Search

Journalist Nina Totenberg to deliver keynote address at MBA's 2007 Annual Conference

Issue September 2006 By Kate O'Toole

National Public Radio's legal affairs correspondent Nina Totenberg will deliver the keynote address at the March 2 Annual Dinner at the Massachusetts Bar Association's Annual Conference 2007. The dinner serves as the pinnacle of the March 2 event at the Marriott Copley Hotel in Boston.

Totenberg has been a reporter for National Public Radio for over 30 years, and her reports frequently run on NPR's All Things Considered, Morning Edition and Weekend Edition. She is well known for her 1991 breaking report about Anita Hill's allegations of sexual harassment by Judge Clarence Thomas, a news story that forced the Senate to reopen Thomas' confirmation hearings.
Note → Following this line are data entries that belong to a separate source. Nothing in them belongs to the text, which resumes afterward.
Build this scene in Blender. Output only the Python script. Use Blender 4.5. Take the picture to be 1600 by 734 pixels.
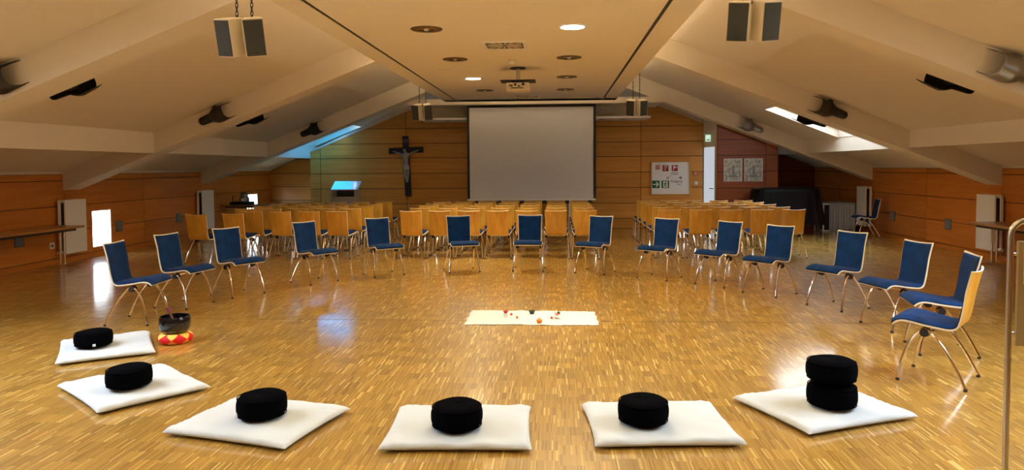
import bpy, math, random
from mathutils import Vector, Matrix
random.seed(7)
R = math.radians
PI = math.pi
C = bpy.context.scene.collection
SC = bpy.context.scene
for o in list(bpy.data.objects):
    bpy.data.objects.remove(o)

# ---------------------------------------------------------------- camera
cam_d = bpy.data.cameras.new('camera')
cam = bpy.data.objects.new('camera', cam_d)
C.objects.link(cam)
cam_d.sensor_width = 36.0
cam_d.lens = 36.0 * 1130.0 / 1600.0
cam_d.shift_y = -0.0358
cam_d.clip_end = 200
_yaw, _pitch, _roll = R(3.558), R(2.5), 0.0066
_F = Vector((-math.sin(_yaw) * math.cos(_pitch), math.cos(_yaw) * math.cos(_pitch), -math.sin(_pitch)))
_R = Vector((math.cos(_yaw), math.sin(_yaw), 0))
_U = _R.cross(_F)
_c, _s = math.cos(_roll), math.sin(_roll)
_R, _U = _c * _R - _s * _U, _s * _R + _c * _U
_M = Matrix((_R, _U, -_F)).transposed().to_4x4()
_M.translation = (0, 0, 1.55)
cam.matrix_world = _M
SC.camera = cam

# ---------------------------------------------------------------- world: pale bright sky
SC.view_settings.view_transform = 'Standard'
SC.view_settings.look = 'None'
SC.view_settings.gamma = 1
SC.view_settings.exposure = 0.0
w = bpy.data.worlds.new('sky')
SC.world = w
w.use_nodes = True
nt = w.node_tree
nt.nodes.clear()
wo = nt.nodes.new('ShaderNodeOutputWorld')
bg = nt.nodes.new('ShaderNodeBackground')
tc = nt.nodes.new('ShaderNodeTexCoord')
sx = nt.nodes.new('ShaderNodeSeparateXYZ')
mr = nt.nodes.new('ShaderNodeMapRange')
cr = nt.nodes.new('ShaderNodeValToRGB')
mr.inputs['From Min'].default_value = -0.3
mr.inputs['From Max'].default_value = 1.0
e = cr.color_ramp.elements
e[0].position, e[0].color = 0.0, (0.45, 0.47, 0.45, 1)
e[1].position, e[1].color = 1.0, (0.80, 0.86, 1.0, 1)
k = e.new(0.23); k.color = (0.9, 0.95, 1.0, 1)
nt.links.new(tc.outputs['Generated'], sx.inputs[0])
nt.links.new(sx.outputs['Z'], mr.inputs['Value'])
nt.links.new(mr.outputs[0], cr.inputs[0])
nt.links.new(cr.outputs[0], bg.inputs[0])
bg.inputs[1].default_value = 15.0
nt.links.new(bg.outputs[0], wo.inputs[0])

WARM = (1.0, 0.86, 0.58)
LAMP_POWER = 520.0        # one lit downlight
COVE_FILL_POWER = 260.0       # each unseen strip added above the flat ceiling
LAMP_BEAM = 150.0        # its cone, degrees


# ---------------------------------------------------------------- materials
def hexlin(r, g, b):
    f = lambda v: (v / 255 / 12.92) if v / 255 <= 0.04045 else ((v / 255 + 0.055) / 1.055) ** 2.4
    return (f(r), f(g), f(b), 1)


MATS = {}


def mat(name, col, rough=0.5, metal=0.0, coat=0.0, sheen=0.0, spec=0.5, emit=None, estr=0.0, bump=0.0, bscale=200.0, vary=0.0, vscale=4.0):
    if name in MATS:
        return MATS[name]
    m = bpy.data.materials.new(name)
    m.use_nodes = True
    b = m.node_tree.nodes['Principled BSDF']
    b.inputs['Base Color'].default_value = col if len(col) == 4 else (*col, 1)
    b.inputs['Roughness'].default_value = rough
    b.inputs['Metallic'].default_value = metal
    b.inputs['Coat Weight'].default_value = coat
    b.inputs['Coat Roughness'].default_value = 0.12
    b.inputs['Sheen Weight'].default_value = sheen
    b.inputs['Specular IOR Level'].default_value = spec
    if emit:
        b.inputs['Emission Color'].default_value = (*emit, 1)
        b.inputs['Emission Strength'].default_value = estr
    n = m.node_tree
    if vary > 0 or bump > 0:
        t = n.nodes.new('ShaderNodeTexCoord')
    if vary > 0:
        nz = n.nodes.new('ShaderNodeTexNoise')
        nz.inputs['Scale'].default_value = vscale
        nz.inputs['Detail'].default_value = 4
        hs = n.nodes.new('ShaderNodeHueSaturation')
        r = n.nodes.new('ShaderNodeMapRange')
        r.inputs['From Min'].default_value = 0.3
        r.inputs['From Max'].default_value = 0.7
        r.inputs['To Min'].default_value = 1 - vary
        r.inputs['To Max'].default_value = 1 + vary
        hs.inputs['Color'].default_value = b.inputs['Base Color'].default_value
        n.links.new(t.outputs['Object'], nz.inputs['Vector'])
        n.links.new(nz.outputs['Fac'], r.inputs['Value'])
        n.links.new(r.outputs[0], hs.inputs['Value'])
        n.links.new(hs.outputs[0], b.inputs['Base Color'])
    if bump > 0:
        nb = n.nodes.new('ShaderNodeTexNoise')
        nb.inputs['Scale'].default_value = bscale
        nb.inputs['Detail'].default_value = 3
        bp = n.nodes.new('ShaderNodeBump')
        bp.inputs['Strength'].default_value = bump
        bp.inputs['Distance'].default_value = 0.01
        n.links.new(t.outputs['Object'], nb.inputs['Vector'])
        n.links.new(nb.outputs['Fac'], bp.inputs['Height'])
        n.links.new(bp.outputs[0], b.inputs['Normal'])
    MATS[name] = m
    return m


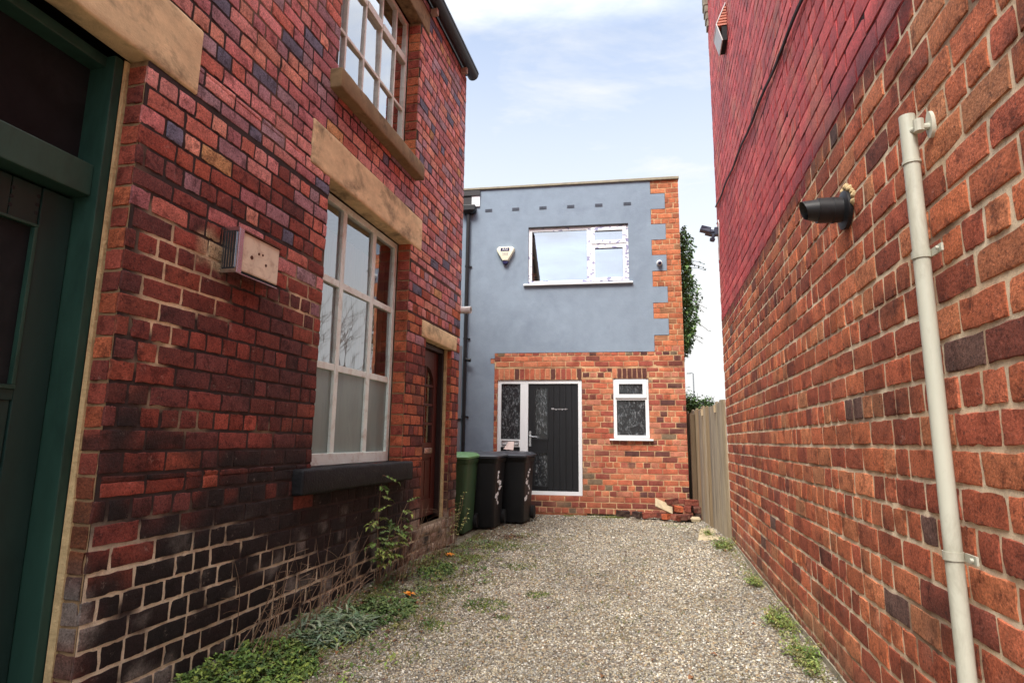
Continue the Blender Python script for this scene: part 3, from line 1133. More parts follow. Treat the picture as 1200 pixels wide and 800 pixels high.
def hstain(u, z, c):
    n = nz(u * 2.5, z * 3.5, 6.6)
    c = mix3(c, S(206, 150, 120), sst(.2, .6, n) * .3)
    return mix3(c, S(70, 46, 42), sst(.45, .05, z + .15 * n) * .35)


def hmort(u, z):
    return mix3(S(204, 172, 132), S(160, 116, 88), sst(-.3, .4, nz(u * 4, z * 5, 1.1)))


DO = (-1.885, -.398, .285, 2.252)
DOH = (-1.885, -.398, .29, 2.46)
LW = (.138, .735, 1.246, 2.272)
SOLD_D = (-1.95, -.398, 2.252, 2.455)
SOLD_W = (.125, .715, 2.272, 2.452)
mb = MB()
# front below the band
brickwork(mb, FO, fx, fnv, -1.945, UE, 0, 2.735, C0, .25, .013, .0045, [DO, LW, SOLD_D, SOLD_W], hcol, hstain, hmort, 51, lambda u, z: (4, 3), zbase=.285 - 3 * C0, mstep=.08)
# toothed quoins above
qh = []
zq = 2.735
k = 0
tooth = []
while zq < 5.84:
    hgt = C0 * 3
    tooth.append((zq, min(zq + hgt, 5.85), k % 2))
    zq += hgt
    k += 1
for z0_, z1_, wide in tooth:
    qh.append((-9, .855 if not wide else 1.105, z0_, z1_))
brickwork(mb, FO, fx, fnv, .855, UE, 2.735, 5.85, C0, .25, .013, .0045, qh, hcol, None, hmort, 52, lambda u, z: (4, 3), zbase=2.735, mstep=.08)
# end of the brick band that runs past the door jamb
brickwork(mb, FO, fx, fnv, -2.02, -1.946, 2.735 - 2 * C0, 2.735 - C0, C0, .25, .013, .0045, [], hcol, None, hmort, 53, lambda u, z: (3, 3), zbase=2.735, mstep=.08, bond='single')
# soldier courses
for (a, b_, z0_, z1_), dark in ((SOLD_D, .2), (SOLD_W, .75)):
    n = round((b_ - a) / .09)
    w_ = (b_ - a) / n
    for i in range(n):
        c = rng.choice(HB[:6]) if rng.random() > dark else S(96, 58, 52)
        mb.m = 0
        one_brick(mb, lambda u, z, d: FO + fx * u + Vector((0, 0, z)) + fnv * d, a + i * w_ + .006, a + (i + 1) * w_ - .006, z0_ + .004, z1_ - .006, .003, c, None, rng, 3, 4, False, 1)
    mb.m = 1
    mb.poly([FO + fx * u + Vector((0, 0, z)) - fnv * .003 for u, z in ((a, z0_), (b_, z0_), (b_, z1_), (a, z1_))], S(190, 150, 115))
# right return wall, along the fence
rv = -fnv
brickwork(mb, FO + fx * UE, rv, fx, .011, 4.0, 0, 5.85, C0, .25, .013, .0045, [], hcol, None, hmort, 54, lambda u, z: (3, 2), zbase=.285 - 3 * C0, mstep=.2)
# reveals of door and window openings
mb.mtx = HM
mb.m = 1
mb.col = S(150, 90, 66)
mb.box(-1.95, -1.886, .012, .16, .28, 2.26)
mb.box(-.397, -.33, .008, .16, .28, 2.26)
mb.box(-1.95, -.33, .008, .16, 2.261, 2.46)
mb.box(-1.95, -.33, .008, .5, -.1, .284)
mb.box(.05, .137, .008, .16, 1.2, 2.35)
mb.box(.736, .80, .008, .16, 1.2, 2.35)
mb.box(.05, .80, .0085, .16, 2.273, 2.45)
mb.box(.05, .80, .0085, .16, 1.15, 1.245)
mb.mtx = None
weigh(mb.build('brickwork', [M['ibrick'], M['mortar']], house, smooth=True, angle=50))

# painted render with its openings
UW = (-1.352, .452, 3.985, 5.055)
b = MB(HM)


def sheet(bb, us, zs, holes, y0, y1):
    for i in range(len(us) - 1):
        for j in range(len(zs) - 1):
            um, zm = (us[i] + us[i + 1]) / 2, (zs[j] + zs[j + 1]) / 2
            if any(h[0] < um < h[1] and h[2] < zm < h[3] for h in holes):
                continue
            sk = ''
            bb.box(us[i], us[i + 1], y0, y1, zs[j], zs[j + 1])


zl = [-.05, 2.735 - 2 * C0, 2.735 - C0, 2.735] + [t[1] for t in tooth]
zl[-1] = 5.85
rend = []
yR = -.004
mbr = MB(HM)
cells = set()
us = [-4.5, -2.022, -1.947, UW[0], UW[1], .853, 1.103]
zs = sorted(set(zl + [UW[2], UW[3]]))
hol = [UW, (-1.947, 9, -1, 2.735), (-2.022, 9, 2.735 - 2 * C0, 2.735 - C0), (-1.352, 9, -1, 2.735)]
for z0_, z1_, wide in tooth:
    if not wide:
        hol.append((.853, 9, z0_, z1_))


def inhole(u, z):
    return any(h[0] < u < h[1] and h[2] < z < h[3] for h in hol)


for i in range(len(us) - 1):
    for j in range(len(zs) - 1):
        um, zm = (us[i] + us[i + 1]) / 2, (zs[j] + zs[j + 1]) / 2
        if inhole(um, zm):
            continue
        u0_, u1_, z0_, z1_ = us[i], us[i + 1], zs[j], zs[j + 1]
        mbr.poly([(u0_, yR, z0_), (u1_, yR, z0_), (u1_, yR, z1_), (u0_, yR, z1_)])
        for (ua, ub, test) in ((u1_, u1_, (us[i + 1] + .01, zm)), (u0_, u0_, (u0_ - .01, zm))):
            if test[0] > 1.103 or test[0] < -4.5 or inhole(*test):
                q = [(ua, yR, z0_), (ua, .1, z0_), (ua, .1, z1_), (ua, yR, z1_)]
                mbr.poly(q if ua == u1_ else q[::-1])
        for zz, test in ((z1_, (um, z1_ + .005)), (z0_, (um, z0_ - .005))):
            if test[1] > 5.85 or inhole(*test):
                q = [(u0_, yR, zz), (u1_, yR, zz), (u1_, .1, zz), (u0_, .1, zz)]
                mbr.poly(q if zz == z1_ else q[::-1])
mbr.build('render', M['render'], house)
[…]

During her career at NPR, she has received numerous journalism awards and several honorary degrees, and has been recognized by the American Bar Association eight times for her excellence in reporting. Totenberg has been a contributor to New York Times Magazine, New York Magazine, Christian Science Monitor and Harvard Law Review. She is the only radio journalist who has ever won the National Press Foundation award for Broadcaster of the Year.

"Ms. Totenberg has a breadth of knowledge and experience in legal reporting which is unparalleled nationally," said MBA President Mark D. Mason. "We are thrilled to have her as our Annual Conference speaker."

The Annual Dinner will be held on Friday, March 2. The theme of the conference is "United in the Law."